With this innovative approach to design, the new generation of AEC professionals needs to be educated how to develop not only traditional or routine projects but also projects incorporating novel designs and construction processes. These professionals need to be creative, and be able to develop unknown (or unproven)

solutions which are feasible, surprising, and potentially patentable. Currently, AEC professionals are no longer being seen as leaders or innovators but more as followers – using deductive problem solving rather than seeking opportunities, using their creativity and developing inventions. This resonates with thinking derived from innovation literature (Akintoye, Goulding and Zawdie, 2012; Elmualim and Gilder, 2014). As a result, designers and engineers in particular have seemingly lost their ability to innovate. This is partly attributable to ‘inappropriate’ education that has historically focussed on production rather than creativity.
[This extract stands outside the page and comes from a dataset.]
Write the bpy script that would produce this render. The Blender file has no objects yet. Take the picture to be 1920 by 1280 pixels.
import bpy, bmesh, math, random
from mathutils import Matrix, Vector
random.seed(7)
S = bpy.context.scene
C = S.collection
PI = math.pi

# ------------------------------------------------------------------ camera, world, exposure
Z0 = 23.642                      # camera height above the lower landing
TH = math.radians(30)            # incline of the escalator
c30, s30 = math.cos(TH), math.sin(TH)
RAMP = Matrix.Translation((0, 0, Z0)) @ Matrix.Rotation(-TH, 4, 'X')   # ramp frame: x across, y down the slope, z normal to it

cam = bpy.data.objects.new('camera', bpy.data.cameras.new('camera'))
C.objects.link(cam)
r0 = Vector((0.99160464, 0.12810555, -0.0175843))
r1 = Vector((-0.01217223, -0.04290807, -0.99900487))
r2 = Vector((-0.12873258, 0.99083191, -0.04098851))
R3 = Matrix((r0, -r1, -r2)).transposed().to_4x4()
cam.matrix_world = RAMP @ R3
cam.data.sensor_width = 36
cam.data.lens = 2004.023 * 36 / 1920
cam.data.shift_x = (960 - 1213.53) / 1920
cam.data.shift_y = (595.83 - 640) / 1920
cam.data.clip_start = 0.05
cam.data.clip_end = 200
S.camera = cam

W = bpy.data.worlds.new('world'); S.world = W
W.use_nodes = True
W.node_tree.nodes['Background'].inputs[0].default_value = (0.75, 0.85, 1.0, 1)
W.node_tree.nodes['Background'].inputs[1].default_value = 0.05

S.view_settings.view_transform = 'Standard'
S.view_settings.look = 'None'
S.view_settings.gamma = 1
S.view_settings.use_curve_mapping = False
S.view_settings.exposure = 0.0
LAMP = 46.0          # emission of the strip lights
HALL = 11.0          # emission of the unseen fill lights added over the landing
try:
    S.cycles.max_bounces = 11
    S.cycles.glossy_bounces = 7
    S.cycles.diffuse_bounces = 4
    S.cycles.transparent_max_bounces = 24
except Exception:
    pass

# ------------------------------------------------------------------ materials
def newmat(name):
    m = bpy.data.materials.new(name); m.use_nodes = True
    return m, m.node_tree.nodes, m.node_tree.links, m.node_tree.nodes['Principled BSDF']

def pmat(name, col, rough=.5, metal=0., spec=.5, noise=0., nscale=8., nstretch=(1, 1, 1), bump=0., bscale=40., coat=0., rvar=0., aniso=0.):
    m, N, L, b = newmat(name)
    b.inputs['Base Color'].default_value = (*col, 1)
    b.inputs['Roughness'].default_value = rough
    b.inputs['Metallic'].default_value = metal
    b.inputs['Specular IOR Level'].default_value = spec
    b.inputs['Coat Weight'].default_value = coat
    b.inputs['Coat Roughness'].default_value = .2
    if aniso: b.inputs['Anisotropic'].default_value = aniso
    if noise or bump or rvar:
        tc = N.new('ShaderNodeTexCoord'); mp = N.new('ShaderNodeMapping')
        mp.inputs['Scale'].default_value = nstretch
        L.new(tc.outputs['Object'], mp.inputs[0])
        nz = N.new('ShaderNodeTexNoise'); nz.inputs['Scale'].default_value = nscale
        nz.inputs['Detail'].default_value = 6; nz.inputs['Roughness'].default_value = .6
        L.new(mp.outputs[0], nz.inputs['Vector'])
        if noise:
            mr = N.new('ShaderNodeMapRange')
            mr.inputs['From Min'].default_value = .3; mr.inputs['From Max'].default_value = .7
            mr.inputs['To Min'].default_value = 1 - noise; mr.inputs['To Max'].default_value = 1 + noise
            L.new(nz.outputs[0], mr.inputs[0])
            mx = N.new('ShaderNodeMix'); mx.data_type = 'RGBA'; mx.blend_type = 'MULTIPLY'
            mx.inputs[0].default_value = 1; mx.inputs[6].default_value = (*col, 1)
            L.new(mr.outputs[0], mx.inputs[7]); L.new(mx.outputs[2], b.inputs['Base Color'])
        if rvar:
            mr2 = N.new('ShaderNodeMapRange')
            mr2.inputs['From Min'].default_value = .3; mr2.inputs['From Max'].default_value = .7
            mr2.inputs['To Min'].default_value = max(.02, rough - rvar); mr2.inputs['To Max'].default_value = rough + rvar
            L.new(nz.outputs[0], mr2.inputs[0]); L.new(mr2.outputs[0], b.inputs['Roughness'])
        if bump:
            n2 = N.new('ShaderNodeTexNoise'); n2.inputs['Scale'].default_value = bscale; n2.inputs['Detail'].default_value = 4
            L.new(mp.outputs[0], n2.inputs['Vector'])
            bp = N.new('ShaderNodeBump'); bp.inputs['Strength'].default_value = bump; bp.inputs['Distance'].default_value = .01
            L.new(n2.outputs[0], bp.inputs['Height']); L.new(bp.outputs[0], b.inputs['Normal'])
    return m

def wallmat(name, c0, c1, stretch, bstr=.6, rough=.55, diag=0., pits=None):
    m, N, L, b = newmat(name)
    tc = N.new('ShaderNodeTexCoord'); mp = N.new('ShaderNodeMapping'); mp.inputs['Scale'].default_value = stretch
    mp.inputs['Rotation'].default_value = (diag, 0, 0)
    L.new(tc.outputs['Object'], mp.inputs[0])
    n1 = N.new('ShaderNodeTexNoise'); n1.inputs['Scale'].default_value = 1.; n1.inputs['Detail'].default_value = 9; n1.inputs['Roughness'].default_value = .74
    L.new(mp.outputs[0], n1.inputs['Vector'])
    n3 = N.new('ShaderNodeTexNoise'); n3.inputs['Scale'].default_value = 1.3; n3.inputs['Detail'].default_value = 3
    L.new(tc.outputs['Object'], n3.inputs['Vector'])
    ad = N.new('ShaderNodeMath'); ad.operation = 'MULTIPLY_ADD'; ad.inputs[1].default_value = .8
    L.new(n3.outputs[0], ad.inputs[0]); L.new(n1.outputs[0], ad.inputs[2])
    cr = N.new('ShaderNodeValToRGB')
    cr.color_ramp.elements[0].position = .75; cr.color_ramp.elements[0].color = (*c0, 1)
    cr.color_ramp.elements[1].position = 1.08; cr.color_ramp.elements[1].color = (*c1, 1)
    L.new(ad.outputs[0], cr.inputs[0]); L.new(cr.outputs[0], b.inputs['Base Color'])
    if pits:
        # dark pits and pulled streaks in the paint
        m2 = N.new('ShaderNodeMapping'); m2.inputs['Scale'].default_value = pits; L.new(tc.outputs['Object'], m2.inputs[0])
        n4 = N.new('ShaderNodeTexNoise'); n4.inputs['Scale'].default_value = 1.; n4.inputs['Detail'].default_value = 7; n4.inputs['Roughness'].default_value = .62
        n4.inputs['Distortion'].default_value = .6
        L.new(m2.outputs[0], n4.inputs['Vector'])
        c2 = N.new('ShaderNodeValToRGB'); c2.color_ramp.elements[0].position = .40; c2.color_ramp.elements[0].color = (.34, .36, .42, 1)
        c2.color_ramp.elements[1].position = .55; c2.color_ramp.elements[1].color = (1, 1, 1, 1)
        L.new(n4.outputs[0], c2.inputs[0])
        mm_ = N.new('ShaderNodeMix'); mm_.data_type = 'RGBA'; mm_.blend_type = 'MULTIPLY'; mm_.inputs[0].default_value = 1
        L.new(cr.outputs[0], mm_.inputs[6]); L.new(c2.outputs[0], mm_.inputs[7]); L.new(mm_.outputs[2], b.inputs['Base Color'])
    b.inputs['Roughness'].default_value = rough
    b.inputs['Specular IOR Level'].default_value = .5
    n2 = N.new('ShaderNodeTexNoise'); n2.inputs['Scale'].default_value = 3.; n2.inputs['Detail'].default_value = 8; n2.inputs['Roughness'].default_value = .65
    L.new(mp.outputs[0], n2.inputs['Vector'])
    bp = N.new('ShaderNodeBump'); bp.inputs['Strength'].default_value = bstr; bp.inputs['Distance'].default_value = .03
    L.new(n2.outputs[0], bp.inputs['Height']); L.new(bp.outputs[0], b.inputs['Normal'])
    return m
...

This is just the opposite of what happened in the 19th and early 20th centuries, when designers and engineers were seen as the ‘true drivers’ of change. During this time, high-level education was aligned to incentives (e.g. the highest salary rates), which helped design and engineering schools attract the most talented students, and these graduates were capable of meeting all technological and socio-cultural challenges of the quickly expanding societies (Arciszewski, 2006; Arciszewski and Rebolj, 2008; Arciszewski and Harrison, 2010a, 2010b). For instance, the construction of some monumental buildings during this period in history created not only technological solutions, but also cultural revolutions, leading to a fundamental change in the way design and engineering were perceived.